The Product Goals (Features/Epics)

THE WHY

These are features/epics descriptions written out as brief scenarios—what we think the product will do for its users that will achieve or impact the business goals. Example: You can’t have a photo-taking app if you don’t have a camera— this product goal example would be something like "allow users to take photos of their food by utilizing their camera features on their phone within the application" These goals can be changed, depending on the research and solution testing outcomes.

PRODUCT PEOPLE

These people are usually subject matter experts, designers, product managers, and engineers. These people will understand design way more than the business people and they'll have questions around specific user interface components and interaction design details. Remember, your design serves as a communication tool to de-risk usability & solve the engineering need of "how does the product work & what does it look like." End users don’t see your final designs, they see what the engineers built - use your designs to validate usability and align teams on what the product does, how it looks, and how people intend to use it.

QUESTIONS YOU CAN ASK

• What does your product need to do, to achieve business goals?

• If your product was a human what would it spend most of its time doing?

• How confident are we regarding the need for these features from our users pov?

• Out of the list of features/epics is there a priority ranking?

03

Users & Their Goals

THE WHY

User-centered design. You can also use this meeting to prioritize users if the application has many personas.
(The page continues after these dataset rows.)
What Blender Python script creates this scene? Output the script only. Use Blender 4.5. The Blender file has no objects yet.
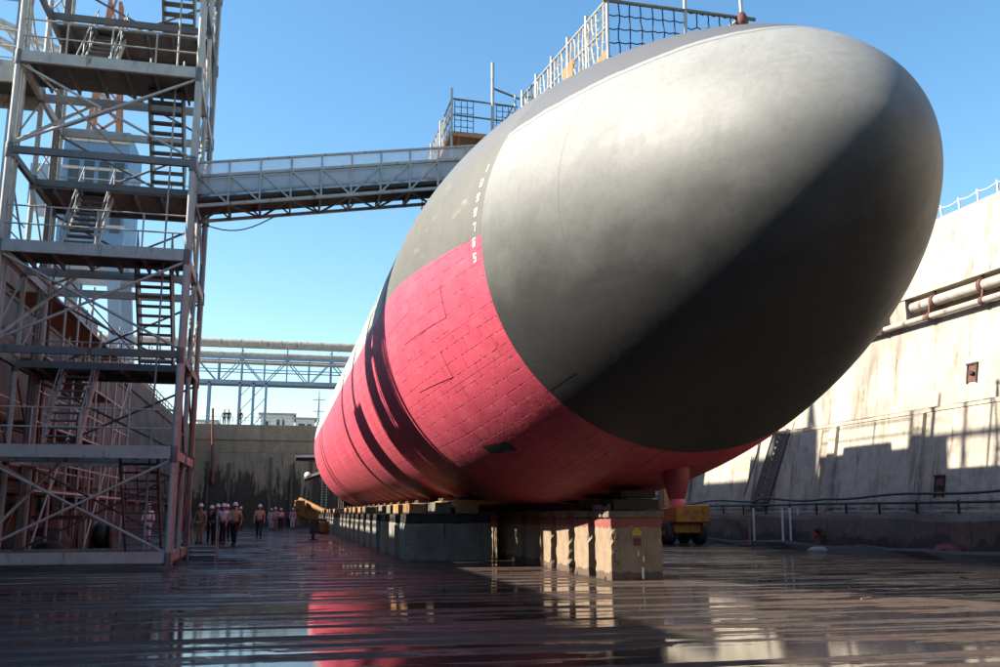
import bpy, bmesh, math, random
from mathutils import Vector, Matrix
random.seed(7)
V = Vector
R_ = math.radians
scn = bpy.context.scene
COL = scn.collection
H = 1.4

# ------------------------------------------------------------------ materials
def nodes(name):
    m = bpy.data.materials.new(name); m.use_nodes = True
    nt = m.node_tree; nt.nodes.clear()
    out = nt.nodes.new('ShaderNodeOutputMaterial')
    b = nt.nodes.new('ShaderNodeBsdfPrincipled')
    nt.links.new(b.outputs[0], out.inputs[0])
    return m, nt, b
def N(nt, t, **kw):
    n = nt.nodes.new(t)
    for k, v in kw.items():
        if k.startswith('i_'):
            key = k[2:]
            key = int(key) if key.isdigit() else key.replace('_', ' ')
            n.inputs[key].default_value = v
        else: setattr(n, k, v)
    return n
def L(nt, a, b): nt.links.new(a, b)
def ramp(nt, src, stops, interp='LINEAR'):
    r = nt.nodes.new('ShaderNodeValToRGB'); r.color_ramp.interpolation = interp
    el = r.color_ramp.elements
    while len(el) < len(stops): el.new(0.5)
    for e, (p, c) in zip(el, stops):
        e.position = p
        e.color = (c, c, c, 1) if isinstance(c, (int, float)) else (*c, 1)
    L(nt, src, r.inputs[0]); return r.outputs[0]
def noise(nt, vec, scale, detail=5, rough=.6, dist=0):
    n = N(nt, 'ShaderNodeTexNoise'); n.inputs['Scale'].default_value = scale
    n.inputs['Detail'].default_value = detail; n.inputs['Roughness'].default_value = rough
    n.inputs['Distortion'].default_value = dist
    L(nt, vec, n.inputs['Vector']); return n.outputs['Fac']
def mapping(nt, vec, scale=(1, 1, 1), loc=(0, 0, 0)):
    m = N(nt, 'ShaderNodeMapping'); m.inputs['Scale'].default_value = scale
    m.inputs['Location'].default_value = loc
    L(nt, vec, m.inputs['Vector']); return m.outputs[0]
def mix(nt, fac, a, b, mode='MIX'):
    m = N(nt, 'ShaderNodeMix', data_type='RGBA', blend_type=mode)
    for sock, v in ((m.inputs[0], fac), (m.inputs[6], a), (m.inputs[7], b)):
        if isinstance(v, (int, float)): sock.default_value = v
        elif isinstance(v, tuple): sock.default_value = (*v, 1)
        else: L(nt, v, sock)
    return m.outputs[2]
def math_(nt, op, a, b=None, c=None):
    m = N(nt, 'ShaderNodeMath', operation=op)
    for i, v in enumerate((a, b, c)):
        if v is None: continue
        if isinstance(v, (int, float)): m.inputs[i].default_value = v
        else: L(nt, v, m.inputs[i])
    return m.outputs[0]
def bump(nt, b, h, strength=.3, dist=.02):
    n = N(nt, 'ShaderNodeBump'); n.inputs['Strength'].default_value = strength
    n.inputs['Distance'].default_value = dist
    L(nt, h, n.inputs['Height']); L(nt, n.outputs[0], b.inputs['Normal'])
    return n
def objco(nt): return N(nt, 'ShaderNodeTexCoord').outputs['Object']
def worldco(nt): return N(nt, 'ShaderNodeNewGeometry').outputs['Position']
def mottled(name, c1, c2, scale=3, rough=.7, metal=0, c3=None, s3=(1, 1, .15), th=.6, bumps=.25, detail=6, bdist=.01):
    """two tones broken up by noise, plus vertical run stains of a third tone"""
    m, nt, b = nodes(name); co = objco(nt)
    f = ramp(nt, noise(nt, co, scale, detail), [(.3, 0.0), (.7, 1.0)])
    col = mix(nt, f, c1, c2)
    if c3:
        g = ramp(nt, noise(nt, mapping(nt, co, s3), scale * 1.7, 5, .65), [(th, 0.0), (th + .12, 1.0)])
        col = mix(nt, g, col, c3)
    L(nt, col, b.inputs['Base Color'])
    rr = ramp(nt, noise(nt, co, scale * 3, 4), [(.2, max(.05, rough - .15)), (.8, min(1, rough + .15))])
    L(nt, rr, b.inputs['Roughness']); b.inputs['Metallic'].default_value = metal
    bump(nt, b, noise(nt, co, scale * 9, 5), bumps, bdist)
    return m

STEEL = mottled('grey_painted_steel', (.47, .44, .40), (.33, .31, .28), 2.5, .6, .0, (.13, .065, .04), (1, 1, .2), .58)
STEELD = mottled('dark_painted_steel', (.15, .145, .14), (.10, .095, .09), 2.5, .6, 0, (.08, .04, .025), (1, 1, .2), .62)
DECKST = mottled('platform_plate', (.13, .125, .12), (.08, .075, .07), 1.5, .7, 0, (.06, .04, .03), (1, 1, .3), .6)
GALV = mottled('galvanised_tube', (.40, .40, .40), (.28, .275, .27), 6, .45, .3, (.16, .09, .05), (1, 1, .4), .66)
REDST = mottled('red_lead_steel', (.22, .05, .035), (.12, .04, .03), 4, .65)
RAILW = mottled('white_rail_paint', (.72, .72, .69), (.55, .54, .5), 5, .6, 0, (.3, .18, .1), (1, 1, .3), .66)
WOOD = mottled('fresh_timber', (.42, .22, .085), (.30, .15, .06), 6, .8, 0, (.14, .07, .03), (1, 5, 5), .6)
WOODD = mottled('tarred_timber', (.05, .035, .025), (.025, .02, .018), 6, .8)
WOODG = mottled('weathered_timber', (.20, .165, .12), (.10, .085, .065), 7, .85, 0, (.1, .07, .05), (1, 5, 5), .58)
PLANK = mottled('scaffold_plank', (.30, .17, .08), (.2, .11, .05), 4, .8)
RUBBER = mottled('tyre_rubber', (.02, .02, .02), (.035, .033, .03), 9, .8)
YELLOW = mottled('yellow_machine_paint', (.46, .19, .018), (.32, .13, .018), 3, .6, 0, (.09, .045, .025), (1, 1, .3), .56)
BLUEHOUSE = mottled('pale_blue_cladding', (.13, .24, .36), (.08, .16, .26), .4, .5, 0, (.2, .2, .2), (1, 1, .2), .64)
ORANGE = mottled('orange_paint', (.42, .17, .08), (.30, .12, .06), 2, .65)
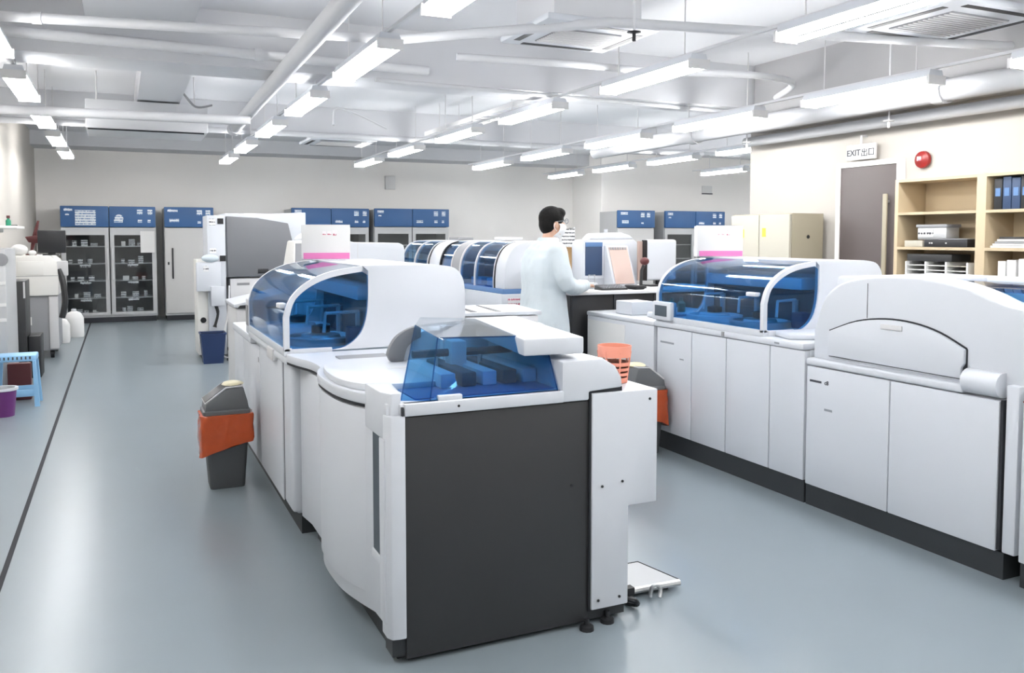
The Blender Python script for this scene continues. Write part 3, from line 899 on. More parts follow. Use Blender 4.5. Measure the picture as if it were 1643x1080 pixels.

This will give you the focus and starting point.

THIS IS YOUR (DESIGNS) AREA

You need to capture just high-level—user's profile view & not persona-level information about:

• Targeted Market

• Target Users

• Targeted Users Goals & Potential Problems

• What we want to learn about them (Learning goals)

QUESTIONS YOU CAN ASK

• What do we currently know about them?

• What problems are most important for us to solve for them?

• What are these people's most important goals and what's motivating them?

• What do we want to learn about them?

• Are they close by? Where can I find them? Can anyone connect me to them?

04

Stakeholders

Stakeholder Management / Stakeholder Anxiety / Stakeholder Interviews

THE WHO

• People whose job is to make sure this is a success.

• People who need to make decisions on budget and business results that align & meet the company strategies and initiatives. (KPI's)

• They have a “stake in this” but can’t be with you all the time.

THE WHY

You’ll have design reviews to show results from research and solution experiments every 1-2 weeks. These are the people who can pop into your project and disrupt your user-centered design logic with their opinions because they may not trust what’s happening on the project due to a lack of involvement from early on. Involving these people in processes like “Design Sprints” "user interviews" or user-testing" helps everyone align and share ownership of information, decisions, and ideas.

The more you can involve these people in the user logic & allow them to gain user empathy —early on in the process and not just throw them into the designs, the less they will tell you how to design (their opinions) and they will build trust with you. The more they trust you, the happier you will be as a designer.

INFORMATION TO GATHER

• Who decides on product and business? — Design reviews

• Who has technical knowledge we can use (SME) — Subject matter expert

• Who can help us with finding users to interview? — Design support

• What are their schedules and what time is good to have design/progress reviews?

• You may want to interview them on company goals and the success of your project, this is called a "stakeholder" interview, do this early on in the project. 

RACI FRAMEWORK

Responsible = the day-to-day team

Accountable = stakeholders - by-weekly reviews with them

Consult = Subject Matter Experts - invite to work closely with/ team

Inform = people who are curious about the project - weekly email update

05

Deadline

CAPTURE

Are there any important deadlines that need to be externalized that could inform the progress & priority of our work? Examples: Conferences, Budgets, Social/public announcements etc…

06

Team

CAPTURE

The team is working on the product. Who are the people responsible for the project? This is usually PMs, Designers, & Engineers.


• Are they all on the same timezone?

• Are there recurring meetings in place that are not part of the day-to-day product operations?

• Any vacations or large amount of time being taken off coming up that the team needs to know about?


07

Risks & Mitigations

THE WHY

A risk is anything that can block, disrupt, or fail a project or software. A risk can be turned into a question, and that can give you work by answering that question. Example: (Users will not want video instructions —to—Will video instructions work best for our users or what type of instruction works for our users)?

You’ll want to know what makes a project successful but just as important, you want to know what will make a project unsuccessful. After you learn about the project context everyone should have time to call out and prioritize risks so that the teams can start focusing on activities that they intend to mitigate/solve—the most important risky assumptions first

BUSINESS SIDE

People on the business side of the company will love you when you do this. They will always understand the project & company problems more than you. You’re way more valuable when you can help them (the business) get answers to their questions by talking to their customers. When the business is software, this is UX, and this is where you are one of the most valuable tools the business can have.

QUESTIONS YOU CAN ASK

• What are the things that can happen that will make this unsuccessful and not achieve our goals?

• Let’s say we failed, what are the things you think caused us to fail? (pre-mortem)

• What’s the 1st thing we can do to start mitigating these unsuccessful events? (activities to start)

Capture all this information, keep it easily within view, revisit it often, map decisions based on it, & use it to onboard new team members.